Comment retrouver ces formules que certains croient perdues à jamais ? En enquêtant, comme Jeff « Beachbum » Berry. C’est encore gamin qu’il tombe sous le charme des établissements tikis, ébloui par les décors et l’imaginaire véhiculé par ces lieux mythiques.
Mais en grandissant, la mode est passée et il ne peut goûter à ces cocktails mythiques, les établissements ayant mis entretemps la clé sous la porte. Pire, il se rend compte qu’aucune recette écrite officielle n’existe pour la plupart des grands classiques de cette tendance majeure qui a duré près de 40 années. Beachbum part donc à la recherche des barmans de l’époque pour essayer de reconstituer les recettes.
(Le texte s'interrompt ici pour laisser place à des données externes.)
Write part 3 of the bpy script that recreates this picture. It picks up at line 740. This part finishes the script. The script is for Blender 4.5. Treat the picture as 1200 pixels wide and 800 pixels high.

Une aventure qui se concluera par l’édition d’une demi-douzaine de livres depuis 1998, et quelques faits d’armes, comme les proportions du celèbre Zombie, aidant à remettre le tiki au goût du jour.
Classics tikis
Si les bars tikis actuels proposent de délicieuses créations, découvrir les tikis, c’est aussi découvrir les grands classiques du style. Mai Tai (qui ne vient pas de Thaïlande, on vous l’assure), Zombie, Painkiller, Pearl Diver ou Navy Grog, des dizaines de cocktails à goûter et dont souvent, chaque bar a sa propre interprétation. Ces variations sont dues aux mystères entourant les recettes originales, comme cité plus haut, ou à la disparition de certains ingrédients. Le Mai Tai, dans sa version de 1944 par Trader Vic5, se base sur un rhum J.Wray & Nephew de 17 ans d’âge ; un rhum qui n’est plus produit actuellement. Chaque bar, même ceux qui veulent coller au plus près aux versions historiques, devront réfléchir par quel rhum le remplacer.
Aujourd’hui, le renouveau du tiki a vu de nombreux bars réouvrir et créer leurs propres cocktails. Le tiki est généreux, et s’il aime le rhum, il est souvent ouvert au mélange avec d’autres alcools: tequila, gin, whisky, mezcal, you name it, tiki’s got it all. Baigné dans des ambiances festives, le retour du tiki sur le devant de la scène cocktail est entériné. Alors, qu’attendez-vous pour partir en voyage vers les îles paradisiaques tikis?
Ce n’est pas tout !
A Bruxelles, il n’existe pas encore un bar spécialisé dans les cocktails tiki. Par contre, un petit détour au Drifter à Gand vous permettra de découvrir la culture Tiki en Belgique.
La Brussels Cocktail Week arrive à grand pas : deux évènements liés au Tiki à ne pas rater le vendredi 28/09. Chez Copain, le guest de Guillaume Leblanc du Dirty Dick, bar tiki bien connu de Paris et au Stoefer, Tiki Night avec Thibault Maquignon du Danico.